Album: Whistle Down the Wind
Release Date: March 2nd
As she began planning a farewell tour of Europe and the U.S. scheduled to start this year, the folk legend also began thinking about making one last record: "I had the feeling things are winding down and I wanted to do one more studio effort, and kind of the old-fashioned way," she told Rolling Stone. With producer Joe Henry at the helm – an ideal choice given his previous work with legends like Bonnie Raitt, Ramblin' Jack Elliott, and Mose Allison – that approach centered around Baez's voice and guitar, with minimal, largely acoustic accompaniment and no famous-friends cameos. "We didn't want guest artists," says Henry. "Her manager said to me, 'That's not on her agenda,' and I was delighted to hear it.

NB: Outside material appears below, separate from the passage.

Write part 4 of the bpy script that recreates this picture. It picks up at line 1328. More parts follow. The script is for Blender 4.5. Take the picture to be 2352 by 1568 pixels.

I wanted to focus on her." There's little that's old-fashioned about the material Baez chose, which includes songs by Tom Waits and Kathleen Brennan (the title track and "Last Leaf"), Josh Ritter, and Anohni (whose "Another World" Baez calls "so deep and dark and beautiful"). Aptly for these times, the album ends with an 18th-century manuscript, "I Wish the Wars Were All Over," set to new music. And how has Baez's dusky-soprano voice managed to hold up so well? "She uses an old country singer's trick," says Henry. "She eats potato chips before she sings. It lends a good kind of grease to your voice."